Ainda segundo a delegada, os altos índices de violência no estado são reflexo de anos sem investimento na segurança, em especial na Polícia Civil, que prejudicaram a qualidade de investigação. Para ela, houve aumento na demanda com a Delegacia Eletrônica, mas sem uma contrapartida estatal.
“Para eu ter um inquérito célere, robusto, eu preciso ter escrivães, eu preciso ter delegado, eu preciso ter uma equipe de investigadores que vai pra rua cumprir mandados. […] O novo governo precisa passar a ver a segurança pública como investimento e não como um mero gasto público, como foi feito nos últimos anos”, afirmou ela.
A advogada Heidi Florêncio Neves, doutora em direito penal, afirma que o desaparelhamento da Polícia Civil de São Paulo é histórico, o que interfere na qualidade da investigação. Consequentemente, isso reflete no trabalho da Promotoria que, sem elementos suficientes, é obrigada a pedir o arquivamento do inquérito ou mais investigação.
“Se não investiga nada, do mesmo jeito que eu posso mandar inocentes para denúncia, eu posso deixar de mandar as pessoas que cometeram crime. Então você tem esses dois lados.”
Para a advogada Roselle Soglio, doutora em história da ciência, além dos baixos salários e falta de preparo técnico, a Polícia Civil tem um problema histórico: policiais desmotivados e que, muitas vezes, maltratam as vítimas que procuram uma delegacia para registrar queixas.
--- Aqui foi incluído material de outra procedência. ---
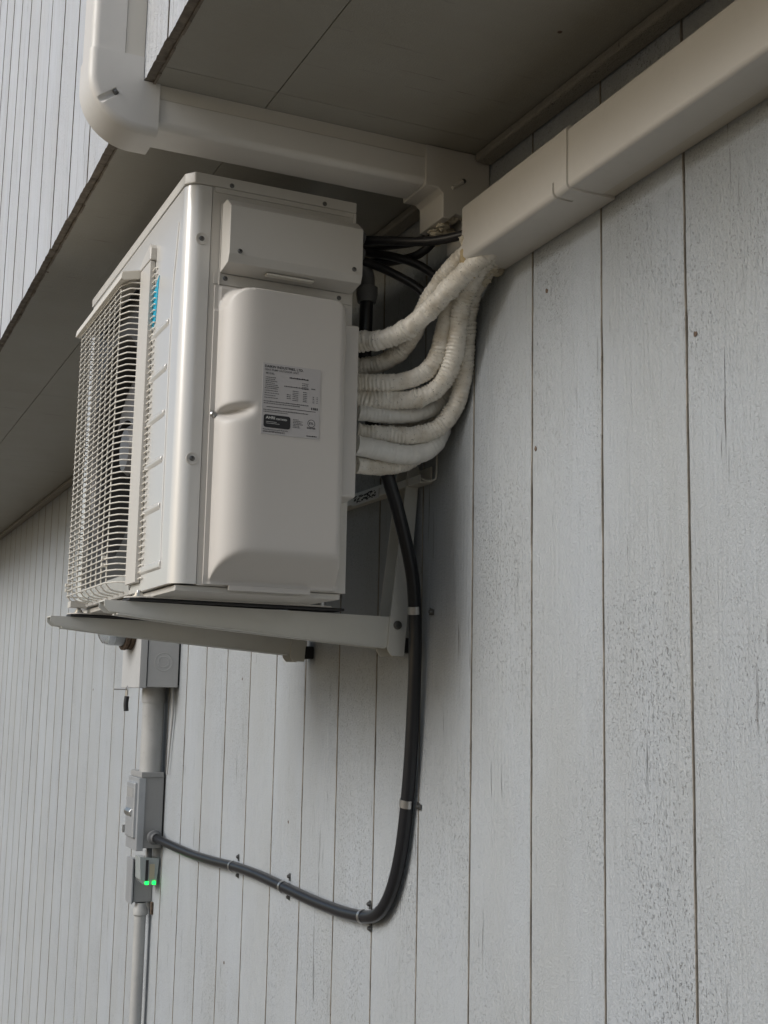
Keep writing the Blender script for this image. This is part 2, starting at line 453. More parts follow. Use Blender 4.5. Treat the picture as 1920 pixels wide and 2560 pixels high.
upw = obj('upper_wall', B((EX+0.018, -3, HZ+0.004), (EX+0.2, 12, 3.4)), M['groove'], house)
ups = []
for s in range(4):
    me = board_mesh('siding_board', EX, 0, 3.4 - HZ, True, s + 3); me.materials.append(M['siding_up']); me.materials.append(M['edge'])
    for p in me.polygons:
        if p.normal.z < -0.5 or abs(p.normal.y) > 0.9: p.material_index = 1
    ups.append(me)
for k in range(-14, 46):
    yc = Y0 + PITCH*(k + 0.5)
    o = bpy.data.objects.new('siding_board', ups[random.randrange(4)]); link(o); o.parent = upw
    o.location = Vector((EX, yc, HZ)) - world_loc(house); o.rotation_euler.z = -random.uniform(0.004, 0.011)
sof = obj('soffit', B((EX+0.2, -3, HZ+0.013), (WX+0.2, 12, HZ+0.1)), M['groove'], house)
ys = [-3, -0.525, 1.905, 4.335, 6.765, 9.195, 12]
for a, b in zip(ys, ys[1:]):
    for x0, x1 in ((EX+0.0175, 0.6493), (0.6507, WX)):
        obj('soffit_panel', B((x0, a+0.0007, HZ), (x1, b-0.0007, HZ+0.012), 0.0007, 1), M['soffit'], sof)
# ragged weathered lip where the upper siding ends over the soffit
bm = bmesh.new()
for i in range(260):
    y = -1 + i*0.045
    d = random.uniform(0.001, 0.0045)
    box(bm, (EX + 0.0155, y, HZ - d), (EX + 0.0185 + random.random()*0.002, y + 0.045, HZ + 0.003))
obj('soffit_edge', bm, M['edge'], house, kind='stuff', smooth=0)
for x, y in ((0.456, 3.028), (0.973, 1.524), (0.973, 0.93), (0.80, 2.30), (0.52, 1.10)):
    bm = bmesh.new(); lathe(bm, (x, y, HZ+0.0003), (0, 0, -1), [(0, 0.0042), (0.0008, 0.0036), (0.0012, 0)], 10); obj('nail', bm, M['rust'], sof)
for y, z in ((1.765, 0.70), (1.80, 0.43), (1.83, 0.118), (1.372, 0.52), (2.95, -0.30), (3.35, 0.05), (3.42, -0.72), (1.61, -0.41), (5.35, 0.02), (5.6, -0.03)):
    bm = bmesh.new(); lathe(bm, (WX+0.0004, y, z), (-1, 0, 0), [(0, 0.0045), (0.0008, 0.004), (0.001, 0)], 9)
    for v in bm.verts: v.co.z += 0.004*noise.noise(v.co*300); v.co.y += 0.002*noise.noise(v.co*400)
    obj('nail', bm, M['rust'], low)
tr = obj('corner_trim', B((1.0625, -3, HZ-0.019), (WX-0.0005, 1.961, HZ-0.0005), 0.006, 3), M['trim'], house)
obj('corner_trim', B((1.0625, 2.067, HZ-0.019), (WX-0.0005, 12, HZ-0.0005), 0.006, 3), M['trim'], house)

# ------------------------------------------------------------------ line duct on the soffit and up the overhang
duct = thing('line_duct', 'ivory line duct crossing the dark soffit and turning up over the upper siding', 'duct', (0.7, 2.012, HZ))
DY0, DY1 = 1.968, 2.060
def rounded(e_pts_fn):
    return e_pts_fn
def long_edges(axis, lo):
    i = 'xyz'.index(axis)
    def f(e):
        a, b = e.verts[0].co, e.verts[1].co
        return abs((a-b)[i]) > 0.02 and (a[i] != b[i]) and lo((a+b)/2) and abs((a-b).length - abs((a-b)[i])) < 1e-6
    return f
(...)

De acordo com a antropóloga Jacqueline Muniz, especialista em segurança, estudos internacionais realizados nos últimos 50 anos têm mostrado que o crescimento exclusivo de efetivo não muda as práticas policiais e, consequentemente, não reduz o crime por si só.
“Se hoje a estrutura da Polícia Civil mói gente, se tem 20 mil ou 40 mil não vai fazer a menor diferença. […] Porque eu posso ter um aumento de efetivo e torrar os meus policiais em desvio de função, fazendo outras coisas, deixando a população sem atender a demanda. Por má gestão, por filosofia de policiamento equivocada, por uma política de segurança equivocada”, afirma da pesquisadora.
Em São Paulo, conforme dados divulgados pela Secretaria da Segurança em 2014, o índice de solução de crimes de roubo da Polícia Civil girava em torno de 2%. A Folha de S.Paulo solicitou à pasta o índice atual de solução de crimes, mas os dados não foram fornecidos pela gestão Tarcísio de Freitas.
Em São Paulo, a polícia científica tem autonomia administrativa desde fevereiro de 1998, quando a gestão Mário Covas (PSDB) criou a SPTC (Superintendência da Polícia Técnico-Científica), que garante status semelhante à Delegacia Geral e ao Comando-Geral da Polícia Militar.
Entre 2002, a população de SP era estimada em 38 milhões de habitantes. Ano passado, cerca de 45 milhões de pessoas, segundo a Seade (Fundação Sistema Estadual de Análise de Dados). Já a população carcerária passou nesse período de 109.535 pessoas, para 195.603, conforme dados oficiais.
OUTRO LADO
A Secretaria da Segurança informou, por nota, que a “recomposição e a valorização do efetivo policial são prioridades do governo”.
“A atual gestão da SSP, desde que assumiu a pasta, tem adotado um conjunto de ações emergenciais para reduzir o déficit das polícias paulistas, que é de 32% na Polícia Civil, 25% na Polícia Técnico Científica e 14% na Polícia Militar”, diz trecho de nota, sem mencionar quais medidas.
O governo paulista diz, ainda, que há 1.537 policiais militares em formação, “sendo que 954 iniciaram o curso em janeiro”. “Além destes, estão em andamento concursos para a seleção de mais 8.559 policiais – sendo 5.620 para PM, 2.750 para Polícia Civil e 189 para Polícia Técnico-Científica. Outras 3.511 vagas já foram autorizadas. Também estão em andamento estudos para realização de concursos extraordinários”.
A gestão Tarcísio de Freitas afirmou, ainda, que também prioriza a reestruturação de funções das forças de segurança. “O objetivo é realocar os policiais para o exercício de funções precípuas de natureza policial, reservando as atividades administrativas e de natureza não policial a outros profissionais, policiais temporários, aposentados ou da reserva ou, ainda, por meio da contratação de serviços terceirizados”, diz o governo paulista.